Why are the singular values non-negative?
If $v$ is an eigenvector of $A^T A$ with corresponding eigenvalue $\lambda$ then $$ \lambda \|v\|^2 = \lambda \langle v, v \rangle = \langle \lambda v, v \rangle = \langle A^T A v, v \rangle = \langle Av, Av \rangle = \|Av\|^2. $$ Because $\|v\|^2$ and $\|Av\|^2$ are nonnegative, so must $\lambda$ be. The same argument shows that the eigenvalues of $AA^T$ are nonnegative. So those particular eigenvalues are going to be nonnegative.
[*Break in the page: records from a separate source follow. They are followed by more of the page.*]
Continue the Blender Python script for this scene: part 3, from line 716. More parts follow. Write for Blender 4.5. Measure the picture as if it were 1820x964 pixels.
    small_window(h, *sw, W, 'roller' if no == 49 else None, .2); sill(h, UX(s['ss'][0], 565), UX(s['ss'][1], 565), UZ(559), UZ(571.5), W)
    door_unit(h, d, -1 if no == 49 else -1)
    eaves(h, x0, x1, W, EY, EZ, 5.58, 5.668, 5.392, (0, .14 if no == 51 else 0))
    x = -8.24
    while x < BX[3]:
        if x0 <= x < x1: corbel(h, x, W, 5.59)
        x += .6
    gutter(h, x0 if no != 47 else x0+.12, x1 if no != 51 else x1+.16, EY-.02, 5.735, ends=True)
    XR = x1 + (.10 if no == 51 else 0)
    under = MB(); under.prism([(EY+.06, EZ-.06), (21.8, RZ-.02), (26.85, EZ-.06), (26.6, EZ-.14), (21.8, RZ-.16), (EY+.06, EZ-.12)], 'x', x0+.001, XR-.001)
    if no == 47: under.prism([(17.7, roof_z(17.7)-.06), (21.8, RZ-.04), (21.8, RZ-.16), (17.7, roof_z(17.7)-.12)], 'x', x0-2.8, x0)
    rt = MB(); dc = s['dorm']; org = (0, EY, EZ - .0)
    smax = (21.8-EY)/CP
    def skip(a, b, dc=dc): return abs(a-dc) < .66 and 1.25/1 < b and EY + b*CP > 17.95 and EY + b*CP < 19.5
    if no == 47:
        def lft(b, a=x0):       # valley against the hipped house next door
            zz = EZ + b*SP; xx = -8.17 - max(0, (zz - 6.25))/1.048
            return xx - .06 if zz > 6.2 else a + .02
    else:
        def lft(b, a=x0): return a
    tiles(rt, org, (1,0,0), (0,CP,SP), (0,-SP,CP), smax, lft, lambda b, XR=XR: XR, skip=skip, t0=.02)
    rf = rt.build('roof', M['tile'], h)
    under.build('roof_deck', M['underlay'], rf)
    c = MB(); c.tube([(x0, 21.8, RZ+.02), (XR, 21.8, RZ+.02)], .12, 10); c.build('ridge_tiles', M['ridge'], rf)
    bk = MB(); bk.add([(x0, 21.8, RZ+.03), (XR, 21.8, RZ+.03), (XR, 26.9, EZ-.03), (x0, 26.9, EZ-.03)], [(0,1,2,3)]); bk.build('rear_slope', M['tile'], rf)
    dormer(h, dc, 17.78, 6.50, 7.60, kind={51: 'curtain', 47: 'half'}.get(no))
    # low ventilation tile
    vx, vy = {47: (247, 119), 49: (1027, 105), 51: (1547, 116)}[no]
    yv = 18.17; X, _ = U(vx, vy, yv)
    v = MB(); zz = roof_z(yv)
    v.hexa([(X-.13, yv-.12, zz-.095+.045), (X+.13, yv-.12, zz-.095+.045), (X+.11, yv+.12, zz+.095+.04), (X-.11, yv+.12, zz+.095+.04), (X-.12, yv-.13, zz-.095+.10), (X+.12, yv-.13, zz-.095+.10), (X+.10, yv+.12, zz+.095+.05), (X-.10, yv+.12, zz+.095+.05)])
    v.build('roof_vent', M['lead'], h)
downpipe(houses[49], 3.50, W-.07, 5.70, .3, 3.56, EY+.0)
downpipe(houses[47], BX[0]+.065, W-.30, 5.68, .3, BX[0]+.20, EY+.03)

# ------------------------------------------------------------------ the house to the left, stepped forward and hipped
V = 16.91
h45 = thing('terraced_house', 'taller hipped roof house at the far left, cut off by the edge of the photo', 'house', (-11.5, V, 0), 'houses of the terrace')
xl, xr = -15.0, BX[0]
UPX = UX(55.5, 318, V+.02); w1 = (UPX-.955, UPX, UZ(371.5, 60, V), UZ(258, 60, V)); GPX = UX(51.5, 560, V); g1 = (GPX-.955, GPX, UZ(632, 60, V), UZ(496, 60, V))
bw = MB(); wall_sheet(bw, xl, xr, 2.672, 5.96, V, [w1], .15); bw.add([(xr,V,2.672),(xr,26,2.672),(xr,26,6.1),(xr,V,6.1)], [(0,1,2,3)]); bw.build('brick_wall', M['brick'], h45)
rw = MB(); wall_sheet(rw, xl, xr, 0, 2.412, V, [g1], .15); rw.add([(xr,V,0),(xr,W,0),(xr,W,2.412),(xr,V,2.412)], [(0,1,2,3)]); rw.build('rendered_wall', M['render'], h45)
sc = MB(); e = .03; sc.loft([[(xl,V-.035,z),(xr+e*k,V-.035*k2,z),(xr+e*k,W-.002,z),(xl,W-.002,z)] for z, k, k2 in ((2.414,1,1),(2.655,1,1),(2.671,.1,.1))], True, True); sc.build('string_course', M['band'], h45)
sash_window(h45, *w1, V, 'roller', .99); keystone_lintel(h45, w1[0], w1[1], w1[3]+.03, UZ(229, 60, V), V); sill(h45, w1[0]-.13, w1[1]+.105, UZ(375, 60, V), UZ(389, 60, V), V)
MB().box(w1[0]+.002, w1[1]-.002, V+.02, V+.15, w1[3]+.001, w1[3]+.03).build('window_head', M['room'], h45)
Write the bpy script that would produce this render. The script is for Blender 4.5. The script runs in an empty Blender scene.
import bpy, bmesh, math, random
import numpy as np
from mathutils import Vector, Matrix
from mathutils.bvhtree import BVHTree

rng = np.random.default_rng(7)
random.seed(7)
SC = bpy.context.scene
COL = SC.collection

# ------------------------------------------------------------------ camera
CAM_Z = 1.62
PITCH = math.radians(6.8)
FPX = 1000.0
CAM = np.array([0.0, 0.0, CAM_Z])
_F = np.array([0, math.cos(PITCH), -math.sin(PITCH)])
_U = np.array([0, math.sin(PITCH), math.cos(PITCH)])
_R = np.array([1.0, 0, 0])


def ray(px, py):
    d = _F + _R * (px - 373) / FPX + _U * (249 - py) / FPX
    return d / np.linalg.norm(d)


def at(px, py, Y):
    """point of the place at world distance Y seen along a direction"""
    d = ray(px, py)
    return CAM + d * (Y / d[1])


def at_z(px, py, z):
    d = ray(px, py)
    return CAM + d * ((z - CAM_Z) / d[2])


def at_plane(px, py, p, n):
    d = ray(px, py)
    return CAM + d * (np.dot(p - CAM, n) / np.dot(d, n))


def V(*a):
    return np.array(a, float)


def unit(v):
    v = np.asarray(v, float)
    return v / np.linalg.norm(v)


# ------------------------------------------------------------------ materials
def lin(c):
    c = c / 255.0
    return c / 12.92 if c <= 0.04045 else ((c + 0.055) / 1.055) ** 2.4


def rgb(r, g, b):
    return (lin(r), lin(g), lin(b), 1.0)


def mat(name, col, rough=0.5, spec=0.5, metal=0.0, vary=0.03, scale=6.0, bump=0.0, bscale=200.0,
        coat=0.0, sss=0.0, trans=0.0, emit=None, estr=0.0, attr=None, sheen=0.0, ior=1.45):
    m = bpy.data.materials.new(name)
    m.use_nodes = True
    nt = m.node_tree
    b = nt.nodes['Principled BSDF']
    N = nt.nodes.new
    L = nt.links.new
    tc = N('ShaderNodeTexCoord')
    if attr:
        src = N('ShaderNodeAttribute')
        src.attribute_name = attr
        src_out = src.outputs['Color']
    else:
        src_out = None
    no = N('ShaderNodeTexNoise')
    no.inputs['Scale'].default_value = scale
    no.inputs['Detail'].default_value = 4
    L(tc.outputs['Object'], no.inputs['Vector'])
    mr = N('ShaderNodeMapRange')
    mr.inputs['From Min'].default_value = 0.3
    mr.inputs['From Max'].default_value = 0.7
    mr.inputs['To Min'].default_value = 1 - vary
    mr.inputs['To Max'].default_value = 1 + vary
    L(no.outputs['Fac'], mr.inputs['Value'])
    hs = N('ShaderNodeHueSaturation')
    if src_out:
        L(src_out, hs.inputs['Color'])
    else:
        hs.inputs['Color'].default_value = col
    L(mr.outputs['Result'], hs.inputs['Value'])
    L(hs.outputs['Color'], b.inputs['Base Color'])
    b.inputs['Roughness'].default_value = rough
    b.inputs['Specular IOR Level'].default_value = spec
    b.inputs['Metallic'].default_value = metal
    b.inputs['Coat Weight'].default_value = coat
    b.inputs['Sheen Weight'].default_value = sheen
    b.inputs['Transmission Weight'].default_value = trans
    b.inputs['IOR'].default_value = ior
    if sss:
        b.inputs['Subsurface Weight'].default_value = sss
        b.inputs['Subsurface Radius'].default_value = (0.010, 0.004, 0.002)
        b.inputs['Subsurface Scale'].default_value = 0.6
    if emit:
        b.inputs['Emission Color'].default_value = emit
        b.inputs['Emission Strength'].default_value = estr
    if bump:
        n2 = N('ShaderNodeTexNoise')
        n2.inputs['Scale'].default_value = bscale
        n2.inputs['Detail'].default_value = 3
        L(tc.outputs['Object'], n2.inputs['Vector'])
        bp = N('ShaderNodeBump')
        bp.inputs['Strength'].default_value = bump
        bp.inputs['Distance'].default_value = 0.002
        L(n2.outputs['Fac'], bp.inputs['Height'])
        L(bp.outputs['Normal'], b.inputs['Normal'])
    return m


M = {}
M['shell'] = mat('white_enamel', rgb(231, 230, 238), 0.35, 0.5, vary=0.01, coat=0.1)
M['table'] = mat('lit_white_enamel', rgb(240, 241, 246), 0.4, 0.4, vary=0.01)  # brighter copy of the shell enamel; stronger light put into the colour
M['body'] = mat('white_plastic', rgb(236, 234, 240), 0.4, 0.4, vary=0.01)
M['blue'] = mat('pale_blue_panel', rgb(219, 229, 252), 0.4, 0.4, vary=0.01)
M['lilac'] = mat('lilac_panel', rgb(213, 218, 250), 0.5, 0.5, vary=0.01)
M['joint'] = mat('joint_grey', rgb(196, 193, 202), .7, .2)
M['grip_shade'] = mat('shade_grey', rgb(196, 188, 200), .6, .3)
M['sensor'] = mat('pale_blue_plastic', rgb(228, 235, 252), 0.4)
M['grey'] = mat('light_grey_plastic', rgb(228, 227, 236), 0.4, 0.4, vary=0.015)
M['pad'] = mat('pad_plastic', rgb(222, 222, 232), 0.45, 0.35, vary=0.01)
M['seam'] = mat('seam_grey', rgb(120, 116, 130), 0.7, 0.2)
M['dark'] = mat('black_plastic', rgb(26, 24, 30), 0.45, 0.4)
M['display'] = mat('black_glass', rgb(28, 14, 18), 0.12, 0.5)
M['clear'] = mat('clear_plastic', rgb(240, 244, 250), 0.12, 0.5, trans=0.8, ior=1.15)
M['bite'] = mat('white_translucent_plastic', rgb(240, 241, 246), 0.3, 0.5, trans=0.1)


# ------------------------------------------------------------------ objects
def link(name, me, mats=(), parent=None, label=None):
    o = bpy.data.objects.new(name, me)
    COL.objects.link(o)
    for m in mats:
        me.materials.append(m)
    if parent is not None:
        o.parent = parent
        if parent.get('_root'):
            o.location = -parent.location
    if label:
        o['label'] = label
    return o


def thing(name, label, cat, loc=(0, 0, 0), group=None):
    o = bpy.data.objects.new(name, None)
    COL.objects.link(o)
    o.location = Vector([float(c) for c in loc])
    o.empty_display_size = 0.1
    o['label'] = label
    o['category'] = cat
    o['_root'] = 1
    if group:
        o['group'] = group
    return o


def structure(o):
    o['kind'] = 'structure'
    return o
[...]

It's certainly also possible to express matrices in the form $U \Sigma V^T$ with $U$ and $V$ real orthogonal and $\Sigma$ diagonal with entries that are not all negative. For example in the $1 \times 1$ case we have $1 = (-1) \cdot (-1) \cdot 1$ and in the $2 \times 2$ case we have $$ \begin{pmatrix} 1 & 0 \\ 0 & 1 \end{pmatrix} = \begin{pmatrix} -1 & 0 \\ 0 & 1 \end{pmatrix} \begin{pmatrix} -1 & 0 \\ 0 & 1 \end{pmatrix} \begin{pmatrix} 1 & 0 \\ 0 & 1 \end{pmatrix}^T$$ and there are many other variations and generalizations of this theme. Depending on your application, these sorts of matrix factorizations might be just as useful for some specific purpose as the SVD. But the SVD does show that it's possible to have a factorization where the diagonal matrix $\Sigma$ has nonnegative entries. Speaking informally, if you have such a factorization where $\Sigma$ is diagonal but does not have all nonnegative entries, you can "absorb" any negative signs into the choice of either $U$ or $V$. And for some applications it is useful to be able to do so. I hope this helps.